Transcribe the whole listing below without changing a word, but leave out every image.

[start]

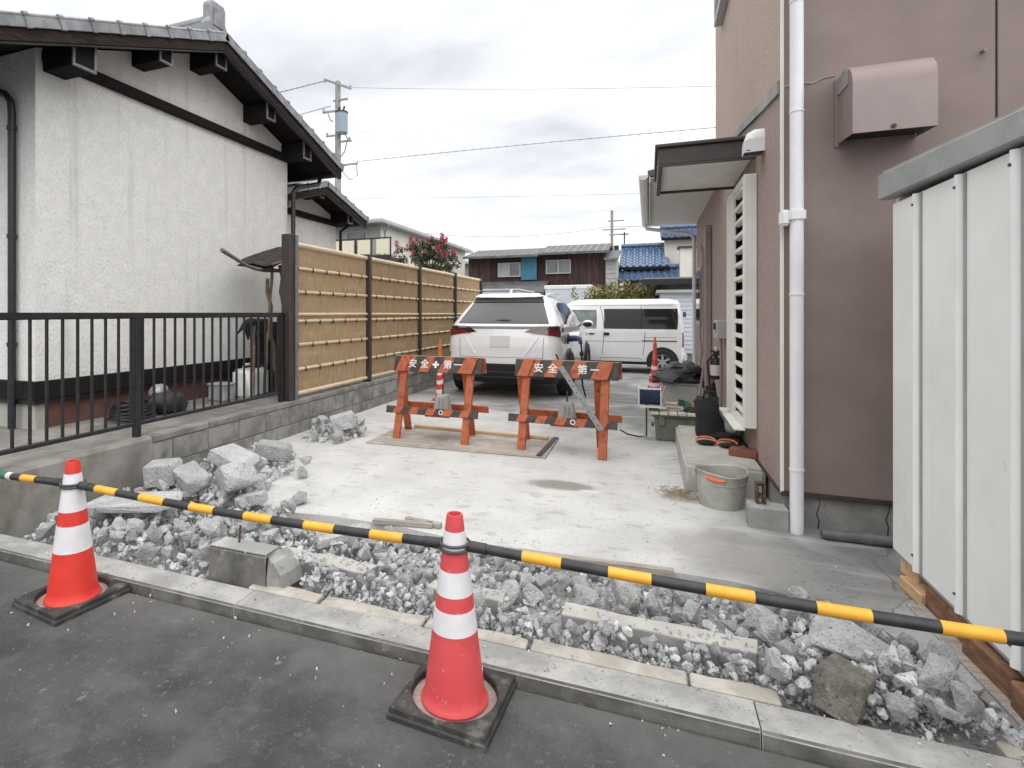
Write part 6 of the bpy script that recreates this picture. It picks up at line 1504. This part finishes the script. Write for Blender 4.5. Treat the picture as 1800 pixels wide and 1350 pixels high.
# poles and cables
UP = thing('utility_pole', 'concrete utility pole with a grey transformer behind the left house roof', 'utility pole', (-14.2, 24, 0))
MB().cyl((-14.2, 24, -.05), (-14.2, 24, 12.75), .20, .13, n=14).build('pole_shaft', 'pole', UP, smooth=40)
MB().bb(-14.95, -13.35, 23.86, 23.94, 12.55, 12.65, Matrix.Translation((-14.2, 24, 12.6)) @ Matrix.Rotation(R(24), 4, 'Y') @ Matrix.Translation((14.2, -24, -12.6))).build('crossarm', 'pole', UP)
for z, x0, x1 in ((11.75, -14.4, -13.6), (11.25, -15.0, -14.0), (10.05, -14.8, -14.0), (9.7, -14.2, -13.4), (8.55, -14.2, -13.05)): MB().bb(x0, x1, 23.88, 23.95, z, z + .08).build('crossarm', 'pole', UP)
tf = MB().cyl((-13.85, 23.75, 10.1), (-13.85, 23.75, 11.05), .30, n=16).build('transformer', 'transformer', UP, smooth=40)
MB().cyl((-13.85, 23.75, 11.052), (-13.85, 23.75, 11.12), .32, n=16).build('lid', 'black_alu', tf)
for k in (-.15, .12): MB().cyl((-13.85 + k, 23.7, 11.12), (-13.85 + k + .1, 23.65, 11.35), .045, n=8).build('bushing', 'black_alu', tf)
b = MB()
for x, z in ((-14.9, 12.9), (-13.45, 12.35), (-14.95, 11.4), (-14.75, 10.2), (-13.5, 9.85)): b.cyl((x, 23.9, z - .12), (x, 23.9, z + .05), .06, n=8)
b.build('insulators', 'frosted', UP)
MB().tube([(-14.7, 23.8, 11.3), (-14.45, 23.7, 10.8), (-14.3, 23.7, 10.7)], .03, 6).build('jumper_wire', 'wire', UP)
MB().tube([(-13.7, 23.8, 10.1), (-13.55, 23.8, 9.8), (-13.7, 23.8, 9.2), (-14.0, 23.8, 8.9)], .03, 6).build('jumper_wire', 'wire', UP)
MB().tube([(-14.0, 23.8, 8.4), (-13.4, 23.8, 7.8), (-13.0, 23.8, 8.0), (-13.08, 23.8, 8.6)], .025, 6).build('jumper_wire', 'wire', UP)
def cable(label, a, c, sag, r=.018, n=24, beads=False):
    a, c = Vector(a), Vector(c)
    pts = [a.lerp(c, i / n) + Vector((0, 0, -sag * 4 * (i / n) * (1 - i / n))) for i in range(n + 1)]
    t = thing('overhead_cable', label, 'cable', tuple(a))
    MB().tube(pts, r, 5).build('wire', 'wire', t)
    if beads:
        m = MB()
        for i in range(70):
            q = a.lerp(c, i / 70) + Vector((0, 0, -sag * 4 * (i / 70) * (1 - i / 70))); m.cyl(q - Vector((.05, 0, .012)), q + Vector((.05, 0, .012)), r * 1.35, n=5)
        o = m.build('spiral_hangers', 'wire', t); o['kind'] = 'stuff'
cable('topmost thin overhead cable running right from the top of the big pole', (-13.5, 24, 12.35), (14, 24, 8.9), .30, .010)
cable('overhead cable with hangers rising to the right in the middle of the sky', (-13.08, 23.9, 8.68), (14, 24, 8.1), -.12, .014, beads=True)
cable('lower faint overhead cable crossing above the brown house', (-28, 30, 9.2), (16, 30, 6.7), .30, .009)
cable('lowest faint overhead cable running to the small far pole', (-16, 40, 7.5), (-2.6, 45, 8.0), .5, .018)
cable('overhead cable running from the small far pole to the right', (-2.6, 45, 8.0), (18, 44, 8.4), .5, .018)
cable('upper overhead cable running left from the big pole behind the tiled roof', (-14.9, 24, 12.9), (-34, 18, 10.6), .6, .022, beads=True)
cable('lower overhead cable running left from the big pole behind the tiled roof', (-14.6, 24, 11.6), (-34, 18, 8.9), .6, .02)
P2 = thing('utility_pole', 'thin far utility pole above the blue tiled roofs', 'utility pole', (-2.6, 45, 0))
MB().cyl((-2.6, 45, 0), (-2.6, 45, 9.2), .13, .10, n=10).build('pole_shaft', 'pole', P2)
for z, x0, x1 in ((8.35, -2.9, -1.7), (7.7, -3.3, -1.6), (7.3, -2.8, -1.9)): MB().bb(x0, x1, 44.9, 44.97, z, z + .09).build('crossarm', 'pole', P2)
MB().bb(-2.45, -2.1, 44.8, 45.1, 5.9, 6.5).build('switch_box', 'black_alu', P2)
P3 = thing('small_post', 'small dark post with a device right of the far utility pole', 'post', (-1.7, 45, 0))
MB().cyl((-1.7, 45, 0), (-1.7, 45, 7.5), .05, n=8).bb(-2.1, -1.4, 44.95, 45.02, 7.3, 7.38).build('post_shaft', 'black_alu', P3)
bpy.context.view_layer.update()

[end]

* THE ANSWER
Write part 6 of the bpy script that recreates this picture. It picks up at line 1504. This part finishes the script. Write for Blender 4.5. Treat the picture as 1800 pixels wide and 1350 pixels high.
# poles and cables
UP = thing('utility_pole', 'concrete utility pole with a grey transformer behind the left house roof', 'utility pole', (-14.2, 24, 0))
MB().cyl((-14.2, 24, -.05), (-14.2, 24, 12.75), .20, .13, n=14).build('pole_shaft', 'pole', UP, smooth=40)
MB().bb(-14.95, -13.35, 23.86, 23.94, 12.55, 12.65, Matrix.Translation((-14.2, 24, 12.6)) @ Matrix.Rotation(R(24), 4, 'Y') @ Matrix.Translation((14.2, -24, -12.6))).build('crossarm', 'pole', UP)
for z, x0, x1 in ((11.75, -14.4, -13.6), (11.25, -15.0, -14.0), (10.05, -14.8, -14.0), (9.7, -14.2, -13.4), (8.55, -14.2, -13.05)): MB().bb(x0, x1, 23.88, 23.95, z, z + .08).build('crossarm', 'pole', UP)
tf = MB().cyl((-13.85, 23.75, 10.1), (-13.85, 23.75, 11.05), .30, n=16).build('transformer', 'transformer', UP, smooth=40)
MB().cyl((-13.85, 23.75, 11.052), (-13.85, 23.75, 11.12), .32, n=16).build('lid', 'black_alu', tf)
for k in (-.15, .12): MB().cyl((-13.85 + k, 23.7, 11.12), (-13.85 + k + .1, 23.65, 11.35), .045, n=8).build('bushing', 'black_alu', tf)
b = MB()
for x, z in ((-14.9, 12.9), (-13.45, 12.35), (-14.95, 11.4), (-14.75, 10.2), (-13.5, 9.85)): b.cyl((x, 23.9, z - .12), (x, 23.9, z + .05), .06, n=8)
b.build('insulators', 'frosted', UP)
MB().tube([(-14.7, 23.8, 11.3), (-14.45, 23.7, 10.8), (-14.3, 23.7, 10.7)], .03, 6).build('jumper_wire', 'wire', UP)
MB().tube([(-13.7, 23.8, 10.1), (-13.55, 23.8, 9.8), (-13.7, 23.8, 9.2), (-14.0, 23.8, 8.9)], .03, 6).build('jumper_wire', 'wire', UP)
MB().tube([(-14.0, 23.8, 8.4), (-13.4, 23.8, 7.8), (-13.0, 23.8, 8.0), (-13.08, 23.8, 8.6)], .025, 6).build('jumper_wire', 'wire', UP)
def cable(label, a, c, sag, r=.018, n=24, beads=False):
    a, c = Vector(a), Vector(c)
    pts = [a.lerp(c, i / n) + Vector((0, 0, -sag * 4 * (i / n) * (1 - i / n))) for i in range(n + 1)]
    t = thing('overhead_cable', label, 'cable', tuple(a))
    MB().tube(pts, r, 5).build('wire', 'wire', t)
    if beads:
        m = MB()
        for i in range(70):
            q = a.lerp(c, i / 70) + Vector((0, 0, -sag * 4 * (i / 70) * (1 - i / 70))); m.cyl(q - Vector((.05, 0, .012)), q + Vector((.05, 0, .012)), r * 1.35, n=5)
        o = m.build('spiral_hangers', 'wire', t); o['kind'] = 'stuff'
cable('topmost thin overhead cable running right from the top of the big pole', (-13.5, 24, 12.35), (14, 24, 8.9), .30, .010)
cable('overhead cable with hangers rising to the right in the middle of the sky', (-13.08, 23.9, 8.68), (14, 24, 8.1), -.12, .014, beads=True)
cable('lower faint overhead cable crossing above the brown house', (-28, 30, 9.2), (16, 30, 6.7), .30, .009)
cable('lowest faint overhead cable running to the small far pole', (-16, 40, 7.5), (-2.6, 45, 8.0), .5, .018)
cable('overhead cable running from the small far pole to the right', (-2.6, 45, 8.0), (18, 44, 8.4), .5, .018)
cable('upper overhead cable running left from the big pole behind the tiled roof', (-14.9, 24, 12.9), (-34, 18, 10.6), .6, .022, beads=True)
cable('lower overhead cable running left from the big pole behind the tiled roof', (-14.6, 24, 11.6), (-34, 18, 8.9), .6, .02)
P2 = thing('utility_pole', 'thin far utility pole above the blue tiled roofs', 'utility pole', (-2.6, 45, 0))
MB().cyl((-2.6, 45, 0), (-2.6, 45, 9.2), .13, .10, n=10).build('pole_shaft', 'pole', P2)
for z, x0, x1 in ((8.35, -2.9, -1.7), (7.7, -3.3, -1.6), (7.3, -2.8, -1.9)): MB().bb(x0, x1, 44.9, 44.97, z, z + .09).build('crossarm', 'pole', P2)
MB().bb(-2.45, -2.1, 44.8, 45.1, 5.9, 6.5).build('switch_box', 'black_alu', P2)
P3 = thing('small_post', 'small dark post with a device right of the far utility pole', 'post', (-1.7, 45, 0))
MB().cyl((-1.7, 45, 0), (-1.7, 45, 7.5), .05, n=8).bb(-2.1, -1.4, 44.95, 45.02, 7.3, 7.38).build('post_shaft', 'black_alu', P3)
bpy.context.view_layer.update()